┌──
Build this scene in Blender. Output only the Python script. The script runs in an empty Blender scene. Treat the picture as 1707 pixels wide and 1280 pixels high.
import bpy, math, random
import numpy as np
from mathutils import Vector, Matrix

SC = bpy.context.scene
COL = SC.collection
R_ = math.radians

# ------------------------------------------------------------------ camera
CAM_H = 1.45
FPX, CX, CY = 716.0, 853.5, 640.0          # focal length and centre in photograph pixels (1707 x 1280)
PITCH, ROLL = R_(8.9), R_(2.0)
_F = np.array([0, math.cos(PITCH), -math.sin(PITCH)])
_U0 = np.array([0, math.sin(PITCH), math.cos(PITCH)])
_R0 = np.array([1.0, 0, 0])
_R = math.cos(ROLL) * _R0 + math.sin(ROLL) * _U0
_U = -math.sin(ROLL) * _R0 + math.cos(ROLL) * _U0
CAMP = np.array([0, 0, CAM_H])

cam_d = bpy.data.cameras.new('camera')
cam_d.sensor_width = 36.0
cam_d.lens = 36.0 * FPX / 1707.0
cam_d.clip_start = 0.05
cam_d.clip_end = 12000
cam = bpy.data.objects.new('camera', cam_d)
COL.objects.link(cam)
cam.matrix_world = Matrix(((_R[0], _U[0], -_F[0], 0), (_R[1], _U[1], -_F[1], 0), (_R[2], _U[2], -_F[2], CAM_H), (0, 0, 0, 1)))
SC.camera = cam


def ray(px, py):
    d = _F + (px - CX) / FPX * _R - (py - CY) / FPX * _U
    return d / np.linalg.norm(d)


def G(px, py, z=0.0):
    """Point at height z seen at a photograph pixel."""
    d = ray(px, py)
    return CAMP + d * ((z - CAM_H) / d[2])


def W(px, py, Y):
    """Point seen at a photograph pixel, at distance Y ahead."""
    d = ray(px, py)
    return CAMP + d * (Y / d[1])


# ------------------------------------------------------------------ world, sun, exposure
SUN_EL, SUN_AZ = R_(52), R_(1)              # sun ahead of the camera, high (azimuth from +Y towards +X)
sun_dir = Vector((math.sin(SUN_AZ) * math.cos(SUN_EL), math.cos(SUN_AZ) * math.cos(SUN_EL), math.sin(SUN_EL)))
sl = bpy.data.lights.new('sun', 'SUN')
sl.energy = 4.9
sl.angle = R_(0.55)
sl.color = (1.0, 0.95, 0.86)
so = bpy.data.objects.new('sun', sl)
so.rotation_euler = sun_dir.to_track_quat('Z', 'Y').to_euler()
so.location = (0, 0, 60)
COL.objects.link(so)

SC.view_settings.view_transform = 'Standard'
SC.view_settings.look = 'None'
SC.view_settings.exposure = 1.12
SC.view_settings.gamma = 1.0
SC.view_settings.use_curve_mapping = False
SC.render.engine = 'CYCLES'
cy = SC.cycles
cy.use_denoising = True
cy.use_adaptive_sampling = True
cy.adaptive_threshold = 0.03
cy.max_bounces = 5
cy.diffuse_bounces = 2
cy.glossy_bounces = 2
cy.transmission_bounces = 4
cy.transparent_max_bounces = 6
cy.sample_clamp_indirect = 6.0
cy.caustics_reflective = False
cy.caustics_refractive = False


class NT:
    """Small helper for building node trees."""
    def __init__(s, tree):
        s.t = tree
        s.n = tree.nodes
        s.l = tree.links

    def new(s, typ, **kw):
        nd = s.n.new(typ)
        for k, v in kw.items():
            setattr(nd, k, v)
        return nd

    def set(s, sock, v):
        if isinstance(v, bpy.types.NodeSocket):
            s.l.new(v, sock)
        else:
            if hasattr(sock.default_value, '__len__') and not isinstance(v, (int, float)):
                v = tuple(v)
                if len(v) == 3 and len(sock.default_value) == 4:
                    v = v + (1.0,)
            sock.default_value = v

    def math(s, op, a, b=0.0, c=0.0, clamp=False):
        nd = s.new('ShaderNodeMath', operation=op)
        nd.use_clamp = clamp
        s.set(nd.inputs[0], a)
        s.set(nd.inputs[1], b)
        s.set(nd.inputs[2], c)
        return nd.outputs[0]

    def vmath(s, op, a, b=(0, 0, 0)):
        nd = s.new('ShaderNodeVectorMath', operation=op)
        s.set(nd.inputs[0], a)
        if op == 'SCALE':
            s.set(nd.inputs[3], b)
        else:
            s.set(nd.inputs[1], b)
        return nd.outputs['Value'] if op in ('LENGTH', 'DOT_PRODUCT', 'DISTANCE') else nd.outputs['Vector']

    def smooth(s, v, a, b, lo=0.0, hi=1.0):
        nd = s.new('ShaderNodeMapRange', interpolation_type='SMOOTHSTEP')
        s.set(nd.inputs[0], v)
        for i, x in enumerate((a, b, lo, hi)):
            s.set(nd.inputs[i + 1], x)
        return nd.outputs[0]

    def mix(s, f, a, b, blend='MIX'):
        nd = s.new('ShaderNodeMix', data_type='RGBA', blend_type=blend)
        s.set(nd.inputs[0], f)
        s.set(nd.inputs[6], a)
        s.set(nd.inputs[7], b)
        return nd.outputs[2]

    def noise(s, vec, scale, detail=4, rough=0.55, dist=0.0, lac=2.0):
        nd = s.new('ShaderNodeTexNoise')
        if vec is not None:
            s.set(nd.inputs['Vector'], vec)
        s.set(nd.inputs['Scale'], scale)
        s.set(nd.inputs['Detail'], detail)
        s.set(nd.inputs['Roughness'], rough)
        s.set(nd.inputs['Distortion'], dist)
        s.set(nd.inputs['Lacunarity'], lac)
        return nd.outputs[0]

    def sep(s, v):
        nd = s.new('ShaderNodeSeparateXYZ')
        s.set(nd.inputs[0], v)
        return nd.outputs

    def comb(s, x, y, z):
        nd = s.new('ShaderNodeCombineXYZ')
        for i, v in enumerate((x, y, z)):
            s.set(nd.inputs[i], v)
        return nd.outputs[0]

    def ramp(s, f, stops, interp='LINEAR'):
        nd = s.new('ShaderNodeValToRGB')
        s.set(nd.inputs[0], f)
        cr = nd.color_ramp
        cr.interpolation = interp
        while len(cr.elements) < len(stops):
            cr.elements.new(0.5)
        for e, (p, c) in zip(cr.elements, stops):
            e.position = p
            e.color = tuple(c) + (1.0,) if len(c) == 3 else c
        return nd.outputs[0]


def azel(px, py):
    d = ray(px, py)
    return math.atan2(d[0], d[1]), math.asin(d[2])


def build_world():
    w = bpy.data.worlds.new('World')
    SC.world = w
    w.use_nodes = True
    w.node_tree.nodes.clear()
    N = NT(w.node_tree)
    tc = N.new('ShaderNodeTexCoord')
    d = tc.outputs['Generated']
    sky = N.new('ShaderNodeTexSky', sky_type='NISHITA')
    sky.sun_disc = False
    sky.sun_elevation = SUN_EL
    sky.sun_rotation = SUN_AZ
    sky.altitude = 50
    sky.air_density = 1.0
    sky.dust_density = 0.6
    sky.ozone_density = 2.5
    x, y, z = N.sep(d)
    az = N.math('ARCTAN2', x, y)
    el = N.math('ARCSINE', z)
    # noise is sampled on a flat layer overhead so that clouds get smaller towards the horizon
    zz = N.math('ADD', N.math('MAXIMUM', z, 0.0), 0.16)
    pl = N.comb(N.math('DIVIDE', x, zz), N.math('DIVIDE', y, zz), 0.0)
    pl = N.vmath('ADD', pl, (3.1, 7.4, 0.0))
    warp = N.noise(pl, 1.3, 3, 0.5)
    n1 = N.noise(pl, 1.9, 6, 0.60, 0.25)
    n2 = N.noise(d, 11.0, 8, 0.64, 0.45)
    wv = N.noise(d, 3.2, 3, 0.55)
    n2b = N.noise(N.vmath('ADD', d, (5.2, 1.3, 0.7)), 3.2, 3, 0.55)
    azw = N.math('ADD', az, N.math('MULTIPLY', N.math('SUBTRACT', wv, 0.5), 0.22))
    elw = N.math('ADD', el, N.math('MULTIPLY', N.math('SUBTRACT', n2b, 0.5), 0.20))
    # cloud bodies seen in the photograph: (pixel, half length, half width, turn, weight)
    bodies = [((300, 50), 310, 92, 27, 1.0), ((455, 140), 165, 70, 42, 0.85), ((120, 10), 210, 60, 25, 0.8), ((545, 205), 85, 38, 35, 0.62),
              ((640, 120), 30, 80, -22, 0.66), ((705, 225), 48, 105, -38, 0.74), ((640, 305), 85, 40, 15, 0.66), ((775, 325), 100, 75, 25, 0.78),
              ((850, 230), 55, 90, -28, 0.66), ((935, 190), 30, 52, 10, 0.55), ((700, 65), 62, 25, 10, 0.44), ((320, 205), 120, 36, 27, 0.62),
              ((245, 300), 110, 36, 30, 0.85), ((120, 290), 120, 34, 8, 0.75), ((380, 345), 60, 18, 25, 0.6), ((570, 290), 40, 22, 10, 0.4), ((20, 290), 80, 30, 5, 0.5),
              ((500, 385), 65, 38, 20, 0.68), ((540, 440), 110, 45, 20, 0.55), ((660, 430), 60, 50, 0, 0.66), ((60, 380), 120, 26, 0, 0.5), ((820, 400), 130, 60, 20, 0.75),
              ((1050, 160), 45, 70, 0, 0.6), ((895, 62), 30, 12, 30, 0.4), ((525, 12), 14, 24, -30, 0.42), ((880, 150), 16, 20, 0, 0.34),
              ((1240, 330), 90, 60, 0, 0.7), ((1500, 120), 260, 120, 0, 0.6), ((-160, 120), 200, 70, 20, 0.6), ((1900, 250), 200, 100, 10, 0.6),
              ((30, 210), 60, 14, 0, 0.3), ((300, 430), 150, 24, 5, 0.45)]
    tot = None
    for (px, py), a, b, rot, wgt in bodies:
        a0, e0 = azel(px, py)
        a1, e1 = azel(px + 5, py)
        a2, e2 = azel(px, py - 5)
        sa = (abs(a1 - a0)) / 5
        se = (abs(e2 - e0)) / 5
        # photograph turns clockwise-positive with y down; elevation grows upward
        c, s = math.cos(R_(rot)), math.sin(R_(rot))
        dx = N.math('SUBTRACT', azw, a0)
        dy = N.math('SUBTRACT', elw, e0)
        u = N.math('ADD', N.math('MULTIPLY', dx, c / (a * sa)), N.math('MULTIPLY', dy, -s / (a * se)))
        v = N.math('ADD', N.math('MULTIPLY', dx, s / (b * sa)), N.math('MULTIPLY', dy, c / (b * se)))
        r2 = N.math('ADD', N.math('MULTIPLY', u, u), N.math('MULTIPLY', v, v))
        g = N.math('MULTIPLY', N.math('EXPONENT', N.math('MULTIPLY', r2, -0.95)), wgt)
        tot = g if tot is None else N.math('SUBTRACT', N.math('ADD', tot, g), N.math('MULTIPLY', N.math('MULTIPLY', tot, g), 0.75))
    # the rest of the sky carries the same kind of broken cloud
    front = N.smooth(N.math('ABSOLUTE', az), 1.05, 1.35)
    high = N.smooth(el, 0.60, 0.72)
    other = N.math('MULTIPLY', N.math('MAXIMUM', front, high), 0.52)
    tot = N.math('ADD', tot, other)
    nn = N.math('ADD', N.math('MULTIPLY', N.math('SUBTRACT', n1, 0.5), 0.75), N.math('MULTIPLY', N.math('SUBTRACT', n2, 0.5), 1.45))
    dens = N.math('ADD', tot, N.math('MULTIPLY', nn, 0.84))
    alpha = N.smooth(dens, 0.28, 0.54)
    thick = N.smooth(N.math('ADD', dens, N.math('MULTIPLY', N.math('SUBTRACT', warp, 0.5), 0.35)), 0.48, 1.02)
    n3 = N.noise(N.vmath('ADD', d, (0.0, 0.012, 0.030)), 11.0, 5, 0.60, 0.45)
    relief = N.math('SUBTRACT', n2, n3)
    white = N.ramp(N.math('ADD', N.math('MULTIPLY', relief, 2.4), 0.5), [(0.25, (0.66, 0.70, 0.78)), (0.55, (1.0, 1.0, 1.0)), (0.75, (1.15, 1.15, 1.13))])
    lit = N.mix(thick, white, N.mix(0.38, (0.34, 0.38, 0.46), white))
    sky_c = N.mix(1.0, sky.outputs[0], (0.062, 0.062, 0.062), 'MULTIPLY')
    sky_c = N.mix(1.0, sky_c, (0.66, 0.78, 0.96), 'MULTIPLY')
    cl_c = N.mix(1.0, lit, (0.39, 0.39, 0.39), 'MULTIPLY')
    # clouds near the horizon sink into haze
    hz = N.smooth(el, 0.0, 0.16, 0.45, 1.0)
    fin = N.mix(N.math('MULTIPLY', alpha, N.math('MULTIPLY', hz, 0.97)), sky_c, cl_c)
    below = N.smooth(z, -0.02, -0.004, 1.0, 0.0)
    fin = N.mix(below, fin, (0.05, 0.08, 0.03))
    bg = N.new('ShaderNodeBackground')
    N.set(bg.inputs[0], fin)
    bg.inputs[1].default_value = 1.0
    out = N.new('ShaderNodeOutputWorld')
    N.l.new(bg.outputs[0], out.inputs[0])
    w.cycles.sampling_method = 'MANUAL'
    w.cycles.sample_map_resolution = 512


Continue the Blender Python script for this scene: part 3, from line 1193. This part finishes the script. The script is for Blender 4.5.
└──
> [Exercise task]: Restate, word for word and with nothing added, the lines from the first line of the listing through the one where "R_ = math.radians" stands.

> [Solution to this problem]:
Build this scene in Blender. Output only the Python script. The script runs in an empty Blender scene. Treat the picture as 1707 pixels wide and 1280 pixels high.
import bpy, math, random
import numpy as np
from mathutils import Vector, Matrix

SC = bpy.context.scene
COL = SC.collection
R_ = math.radians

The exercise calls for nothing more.